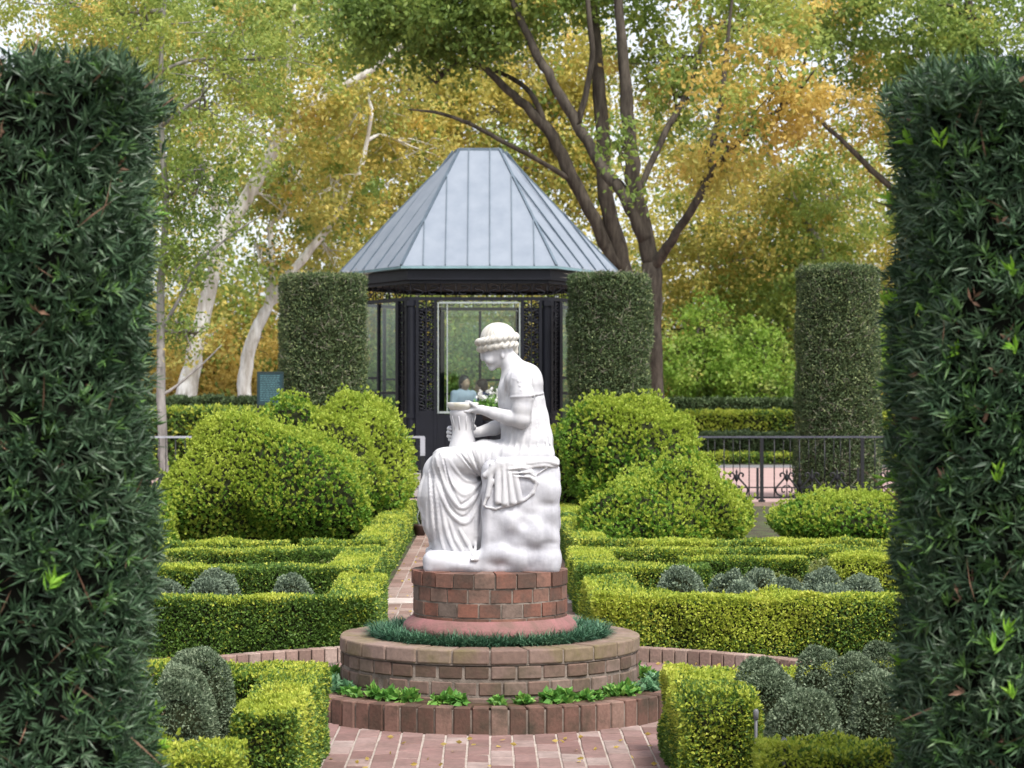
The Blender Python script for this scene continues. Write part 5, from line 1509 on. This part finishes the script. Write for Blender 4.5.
tree('yellow_tree', 'yellow and orange autumn tree behind the far right topiary column', [
    (TP([(850, 460), (846, 380), (836, 290), (812, 230), (790, 190), (760, 130), (730, 60)], Y), [TR(8, Y), TR(7, Y), TR(6, Y), TR(5, Y), TR(4, Y), TR(3, Y), TR(1.5, Y)])],
    [B(740, 210, Y, 80, 70, 2.5, 150, YE), B(840, 200, Y, 80, 70, 2.5, 150, OL), B(700, 130, Y + 2, 70, 70, 2.5, 110, YE), B(800, 290, Y, 80, 60, 2.5, 130, OL), B(700, 270, Y + 1, 60, 50, 2, 90, YE), B(890, 300, Y, 60, 90, 2.5, 110, YE), B(860, 100, Y - 4, 70, 60, 2, 90, OC)],
    TMATS, bark_grey, .135, 26, .45, base=gbase(850, Y))
Y = 58.0
tree('green_tree', 'olive green tree filling the sky at the top right', [
    (TP([(1010, 470), (1008, 350), (1000, 200), (985, 100), (970, 0)], Y), [TR(12, Y), TR(11, Y), TR(10, Y), TR(8, Y), TR(5, Y)]),
    (TP([(1002, 262), (940, 222), (889, 184), (850, 147), (800, 100)], Y), [.14, .12, .10, .08, .04])],
    [B(900, 30, Y, 90, 60, 2.6, 150, GRN), B(1000, 40, Y, 90, 80, 2.6, 140, GRN), B(820, -5, Y, 80, 50, 2.6, 110, OL), B(960, 150, Y, 90, 80, 2, 80, OL), B(1080, 150, Y, 80, 120, 2.5, 90, GRN)],
    TMATS, bark_dark, .12, 30, .36, base=gbase(1010, Y))
Y = 80.0
tree('green_tree', 'dark green tree seen low between the forked tree and the right column', [
    (TP([(780, 450), (782, 330), (790, 250)], Y), [.3, .25, .15])],
    [B(800, 320, Y, 90, 60, 2.5, 110, GRN), B(770, 240, Y, 70, 50, 2.5, 70, GRN), B(720, 330, Y, 60, 60, 2, 60, GRN), B(630, 330, Y, 60, 90, 2, 70, OL)],
    TMATS, bark_dark, .14, 26, .45, base=gbase(780, Y))
def shrub(name, label, px, Y, rpx, top, mi, n, seed, per=30, leaf=.12, grp='shrubs beyond the far hedges'):
    zt = EH - (top - HY) * Y / F; x = at(px, HY, Y).x; rw = rpx * Y / F
    tree(name, label, [([(x, Y, 0), (x + .1, Y, zt * .35), (x, Y, zt * .6)], [.09, .07, .03])],
         [(x, Y, zt * .45, rw, 1.6, zt * .36, n // 2, mi), (x - rw * .5, Y, zt * .62, rw * .45, 1.2, zt * .26, n // 4, mi), (x + rw * .45, Y - .3, zt * .48, rw * .5, 1.2, zt * .3, n // 4, mi), (x + rw * .05, Y + .4, zt * .80, rw * .45, 1.0, zt * .22, n // 4, mi)],
         TMATS, bark_dark, leaf, per, .34, 'shrub', grp, 'stem', base=(x, Y))
shrub('bright_shrub', 'bright green shrub just right of the dark trunk, beyond the far hedges', 705, 72.5, 52, 300, BR_, 120, 1)
shrub('bright_shrub', 'bright green shrub between the dark trunk and the right column', 760, 71.5, 50, 318, BR_, 110, 2)
shrub('bright_shrub', 'yellow green shrub seen right of the furthest right column', 888, 70, 45, 300, BR_, 90, 3)
shrub('ochre_shrub', 'ochre leaved shrub between the two white sycamore trunks', 215, 64, 50, 330, OC, 110, 4)
shrub('ochre_shrub', 'ochre leaved shrub behind the green board', 275, 65, 36, 325, OC, 80, 5)
shrub('ochre_shrub', 'ochre leaved shrub beside the left tall hedge', 130, 63, 50, 320, OC, 80, 6)
shrub('green_shrub', 'green shrub seen through the left bay of the pavilion', 385, 62, 34, 350, GRN, 80, 7)
shrub('green_shrub', 'green shrub seen through the central pavilion window', 480, 60, 60, 330, GRN, 110, 8)
shrub('green_shrub', 'green shrub seen just right of the pavilion posts', 570, 62, 40, 320, OL, 90, 9)

# the wood beyond, one soft mass of crowns
sp = Soup()
for (px, py, Yb, rx, rz, n_, mi) in [(a, rng.uniform(130, 340), rng.uniform(84, 100), rng.uniform(55, 90), rng.uniform(55, 85), 60, int(rng.choice([0, 1, 1, 2]))) for a in np.arange(-380, 1420, 24)]:
    p = at(px, py, Yb)
    C = np.array(p) + unit(rng.normal(size=(n_, 3))) * (rng.uniform(size=(n_, 1)) ** .4) * [rx * Yb / F, 3, rz * Yb / F]
    C = C[C[:, 2] > 0]
    P = np.repeat(C, 18, 0); P = P + rng.normal(size=P.shape) * .6
    sp.add(leaf_quads(P, unit(rng.normal(size=P.shape)), .24 * rng.uniform(.6, 1.3, len(P)), .16), mi)
for a in np.arange(-400, 1450, 14):
    p = at(a, HY, rng.uniform(92, 98)); h_ = rng.uniform(4, 7.5)
    C = np.array([p.x, p.y, 0]) + rng.uniform(size=(70, 3)) * [1.6, 2, h_] - [.8, 1, 0]
    P = np.repeat(C, 14, 0); P = P + rng.normal(size=P.shape) * .5
    sp.add(leaf_quads(P, unit(rng.normal(size=P.shape)), .3, .2), int(rng.choice([0, 1, 4])))
tag(sp.build('far_wood', TMATS), 'distant wood of yellow and olive autumn trees behind everything', 'wood', kind='stuff')
make_statue()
------------------------------------------------------------
§ WHAT YOU NEED TO DO
Leave the pictures out and output the rest of the listing exactly.

§ RIGHT ANSWER
The Blender Python script for this scene continues. Write part 5, from line 1509 on. This part finishes the script. Write for Blender 4.5.
tree('yellow_tree', 'yellow and orange autumn tree behind the far right topiary column', [
    (TP([(850, 460), (846, 380), (836, 290), (812, 230), (790, 190), (760, 130), (730, 60)], Y), [TR(8, Y), TR(7, Y), TR(6, Y), TR(5, Y), TR(4, Y), TR(3, Y), TR(1.5, Y)])],
    [B(740, 210, Y, 80, 70, 2.5, 150, YE), B(840, 200, Y, 80, 70, 2.5, 150, OL), B(700, 130, Y + 2, 70, 70, 2.5, 110, YE), B(800, 290, Y, 80, 60, 2.5, 130, OL), B(700, 270, Y + 1, 60, 50, 2, 90, YE), B(890, 300, Y, 60, 90, 2.5, 110, YE), B(860, 100, Y - 4, 70, 60, 2, 90, OC)],
    TMATS, bark_grey, .135, 26, .45, base=gbase(850, Y))
Y = 58.0
tree('green_tree', 'olive green tree filling the sky at the top right', [
    (TP([(1010, 470), (1008, 350), (1000, 200), (985, 100), (970, 0)], Y), [TR(12, Y), TR(11, Y), TR(10, Y), TR(8, Y), TR(5, Y)]),
    (TP([(1002, 262), (940, 222), (889, 184), (850, 147), (800, 100)], Y), [.14, .12, .10, .08, .04])],
    [B(900, 30, Y, 90, 60, 2.6, 150, GRN), B(1000, 40, Y, 90, 80, 2.6, 140, GRN), B(820, -5, Y, 80, 50, 2.6, 110, OL), B(960, 150, Y, 90, 80, 2, 80, OL), B(1080, 150, Y, 80, 120, 2.5, 90, GRN)],
    TMATS, bark_dark, .12, 30, .36, base=gbase(1010, Y))
Y = 80.0
tree('green_tree', 'dark green tree seen low between the forked tree and the right column', [
    (TP([(780, 450), (782, 330), (790, 250)], Y), [.3, .25, .15])],
    [B(800, 320, Y, 90, 60, 2.5, 110, GRN), B(770, 240, Y, 70, 50, 2.5, 70, GRN), B(720, 330, Y, 60, 60, 2, 60, GRN), B(630, 330, Y, 60, 90, 2, 70, OL)],
    TMATS, bark_dark, .14, 26, .45, base=gbase(780, Y))
def shrub(name, label, px, Y, rpx, top, mi, n, seed, per=30, leaf=.12, grp='shrubs beyond the far hedges'):
    zt = EH - (top - HY) * Y / F; x = at(px, HY, Y).x; rw = rpx * Y / F
    tree(name, label, [([(x, Y, 0), (x + .1, Y, zt * .35), (x, Y, zt * .6)], [.09, .07, .03])],
         [(x, Y, zt * .45, rw, 1.6, zt * .36, n // 2, mi), (x - rw * .5, Y, zt * .62, rw * .45, 1.2, zt * .26, n // 4, mi), (x + rw * .45, Y - .3, zt * .48, rw * .5, 1.2, zt * .3, n // 4, mi), (x + rw * .05, Y + .4, zt * .80, rw * .45, 1.0, zt * .22, n // 4, mi)],
         TMATS, bark_dark, leaf, per, .34, 'shrub', grp, 'stem', base=(x, Y))
shrub('bright_shrub', 'bright green shrub just right of the dark trunk, beyond the far hedges', 705, 72.5, 52, 300, BR_, 120, 1)
shrub('bright_shrub', 'bright green shrub between the dark trunk and the right column', 760, 71.5, 50, 318, BR_, 110, 2)
shrub('bright_shrub', 'yellow green shrub seen right of the furthest right column', 888, 70, 45, 300, BR_, 90, 3)
shrub('ochre_shrub', 'ochre leaved shrub between the two white sycamore trunks', 215, 64, 50, 330, OC, 110, 4)
shrub('ochre_shrub', 'ochre leaved shrub behind the green board', 275, 65, 36, 325, OC, 80, 5)
shrub('ochre_shrub', 'ochre leaved shrub beside the left tall hedge', 130, 63, 50, 320, OC, 80, 6)
shrub('green_shrub', 'green shrub seen through the left bay of the pavilion', 385, 62, 34, 350, GRN, 80, 7)
shrub('green_shrub', 'green shrub seen through the central pavilion window', 480, 60, 60, 330, GRN, 110, 8)
shrub('green_shrub', 'green shrub seen just right of the pavilion posts', 570, 62, 40, 320, OL, 90, 9)

# the wood beyond, one soft mass of crowns
sp = Soup()
for (px, py, Yb, rx, rz, n_, mi) in [(a, rng.uniform(130, 340), rng.uniform(84, 100), rng.uniform(55, 90), rng.uniform(55, 85), 60, int(rng.choice([0, 1, 1, 2]))) for a in np.arange(-380, 1420, 24)]:
    p = at(px, py, Yb)
    C = np.array(p) + unit(rng.normal(size=(n_, 3))) * (rng.uniform(size=(n_, 1)) ** .4) * [rx * Yb / F, 3, rz * Yb / F]
    C = C[C[:, 2] > 0]
    P = np.repeat(C, 18, 0); P = P + rng.normal(size=P.shape) * .6
    sp.add(leaf_quads(P, unit(rng.normal(size=P.shape)), .24 * rng.uniform(.6, 1.3, len(P)), .16), mi)
for a in np.arange(-400, 1450, 14):
    p = at(a, HY, rng.uniform(92, 98)); h_ = rng.uniform(4, 7.5)
    C = np.array([p.x, p.y, 0]) + rng.uniform(size=(70, 3)) * [1.6, 2, h_] - [.8, 1, 0]
    P = np.repeat(C, 14, 0); P = P + rng.normal(size=P.shape) * .5
    sp.add(leaf_quads(P, unit(rng.normal(size=P.shape)), .3, .2), int(rng.choice([0, 1, 4])))
tag(sp.build('far_wood', TMATS), 'distant wood of yellow and olive autumn trees behind everything', 'wood', kind='stuff')
make_statue()